* **INSTRUCTION**: Copy each line below without leaving any out.

* **DATA**:
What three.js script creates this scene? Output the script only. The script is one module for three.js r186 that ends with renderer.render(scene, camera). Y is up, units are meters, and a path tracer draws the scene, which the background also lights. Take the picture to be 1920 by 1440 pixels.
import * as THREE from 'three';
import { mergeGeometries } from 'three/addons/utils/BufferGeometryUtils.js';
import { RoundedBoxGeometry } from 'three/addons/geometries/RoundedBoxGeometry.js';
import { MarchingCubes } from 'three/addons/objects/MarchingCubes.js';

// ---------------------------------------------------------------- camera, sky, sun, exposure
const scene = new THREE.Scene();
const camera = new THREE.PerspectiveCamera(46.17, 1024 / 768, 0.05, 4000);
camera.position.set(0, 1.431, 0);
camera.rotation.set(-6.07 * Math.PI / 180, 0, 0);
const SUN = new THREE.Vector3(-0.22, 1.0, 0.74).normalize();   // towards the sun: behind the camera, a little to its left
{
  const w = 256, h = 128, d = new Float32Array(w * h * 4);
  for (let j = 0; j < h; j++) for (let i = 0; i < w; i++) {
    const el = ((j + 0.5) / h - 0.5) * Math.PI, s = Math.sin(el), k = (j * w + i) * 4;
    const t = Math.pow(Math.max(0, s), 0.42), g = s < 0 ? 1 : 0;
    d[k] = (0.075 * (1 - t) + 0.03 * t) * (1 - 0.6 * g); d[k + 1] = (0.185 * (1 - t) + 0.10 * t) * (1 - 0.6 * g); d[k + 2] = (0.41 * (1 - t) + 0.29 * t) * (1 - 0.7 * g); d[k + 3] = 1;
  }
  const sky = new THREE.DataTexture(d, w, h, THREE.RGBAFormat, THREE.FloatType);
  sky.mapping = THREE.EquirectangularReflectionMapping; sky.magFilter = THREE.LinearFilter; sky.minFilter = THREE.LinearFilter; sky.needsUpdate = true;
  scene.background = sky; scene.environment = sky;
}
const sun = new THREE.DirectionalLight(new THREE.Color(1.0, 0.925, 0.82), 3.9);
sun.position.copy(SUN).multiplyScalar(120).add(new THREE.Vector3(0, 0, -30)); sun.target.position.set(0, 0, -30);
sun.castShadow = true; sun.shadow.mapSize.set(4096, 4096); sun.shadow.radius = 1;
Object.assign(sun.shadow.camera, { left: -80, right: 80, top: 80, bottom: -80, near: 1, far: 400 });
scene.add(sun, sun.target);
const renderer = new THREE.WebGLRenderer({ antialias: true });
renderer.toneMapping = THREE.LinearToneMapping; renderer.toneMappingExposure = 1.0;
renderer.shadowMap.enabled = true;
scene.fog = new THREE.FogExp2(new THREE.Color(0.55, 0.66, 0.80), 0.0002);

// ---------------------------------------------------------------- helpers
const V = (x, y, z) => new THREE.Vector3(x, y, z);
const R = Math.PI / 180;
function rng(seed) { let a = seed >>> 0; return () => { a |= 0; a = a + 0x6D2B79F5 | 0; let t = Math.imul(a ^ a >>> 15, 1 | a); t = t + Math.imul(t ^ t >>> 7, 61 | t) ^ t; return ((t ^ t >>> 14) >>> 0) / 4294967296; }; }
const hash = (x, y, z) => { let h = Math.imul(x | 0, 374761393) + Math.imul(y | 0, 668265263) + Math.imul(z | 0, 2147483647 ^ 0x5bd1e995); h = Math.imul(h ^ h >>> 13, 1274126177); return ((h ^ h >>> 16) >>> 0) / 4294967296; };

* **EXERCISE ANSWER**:
What three.js script creates this scene? Output the script only. The script is one module for three.js r186 that ends with renderer.render(scene, camera). Y is up, units are meters, and a path tracer draws the scene, which the background also lights. Take the picture to be 1920 by 1440 pixels.
import * as THREE from 'three';
import { mergeGeometries } from 'three/addons/utils/BufferGeometryUtils.js';
import { RoundedBoxGeometry } from 'three/addons/geometries/RoundedBoxGeometry.js';
import { MarchingCubes } from 'three/addons/objects/MarchingCubes.js';

// ---------------------------------------------------------------- camera, sky, sun, exposure
const scene = new THREE.Scene();
const camera = new THREE.PerspectiveCamera(46.17, 1024 / 768, 0.05, 4000);
camera.position.set(0, 1.431, 0);
camera.rotation.set(-6.07 * Math.PI / 180, 0, 0);
const SUN = new THREE.Vector3(-0.22, 1.0, 0.74).normalize();   // towards the sun: behind the camera, a little to its left
{
  const w = 256, h = 128, d = new Float32Array(w * h * 4);
  for (let j = 0; j < h; j++) for (let i = 0; i < w; i++) {
    const el = ((j + 0.5) / h - 0.5) * Math.PI, s = Math.sin(el), k = (j * w + i) * 4;
    const t = Math.pow(Math.max(0, s), 0.42), g = s < 0 ? 1 : 0;
    d[k] = (0.075 * (1 - t) + 0.03 * t) * (1 - 0.6 * g); d[k + 1] = (0.185 * (1 - t) + 0.10 * t) * (1 - 0.6 * g); d[k + 2] = (0.41 * (1 - t) + 0.29 * t) * (1 - 0.7 * g); d[k + 3] = 1;
  }
  const sky = new THREE.DataTexture(d, w, h, THREE.RGBAFormat, THREE.FloatType);
  sky.mapping = THREE.EquirectangularReflectionMapping; sky.magFilter = THREE.LinearFilter; sky.minFilter = THREE.LinearFilter; sky.needsUpdate = true;
  scene.background = sky; scene.environment = sky;
}
const sun = new THREE.DirectionalLight(new THREE.Color(1.0, 0.925, 0.82), 3.9);
sun.position.copy(SUN).multiplyScalar(120).add(new THREE.Vector3(0, 0, -30)); sun.target.position.set(0, 0, -30);
sun.castShadow = true; sun.shadow.mapSize.set(4096, 4096); sun.shadow.radius = 1;
Object.assign(sun.shadow.camera, { left: -80, right: 80, top: 80, bottom: -80, near: 1, far: 400 });
scene.add(sun, sun.target);
const renderer = new THREE.WebGLRenderer({ antialias: true });
renderer.toneMapping = THREE.LinearToneMapping; renderer.toneMappingExposure = 1.0;
renderer.shadowMap.enabled = true;
scene.fog = new THREE.FogExp2(new THREE.Color(0.55, 0.66, 0.80), 0.0002);

// ---------------------------------------------------------------- helpers
const V = (x, y, z) => new THREE.Vector3(x, y, z);
const R = Math.PI / 180;
function rng(seed) { let a = seed >>> 0; return () => { a |= 0; a = a + 0x6D2B79F5 | 0; let t = Math.imul(a ^ a >>> 15, 1 | a); t = t + Math.imul(t ^ t >>> 7, 61 | t) ^ t; return ((t ^ t >>> 14) >>> 0) / 4294967296; }; }
const hash = (x, y, z) => { let h = Math.imul(x | 0, 374761393) + Math.imul(y | 0, 668265263) + Math.imul(z | 0, 2147483647 ^ 0x5bd1e995); h = Math.imul(h ^ h >>> 13, 1274126177); return ((h ^ h >>> 16) >>> 0) / 4294967296; };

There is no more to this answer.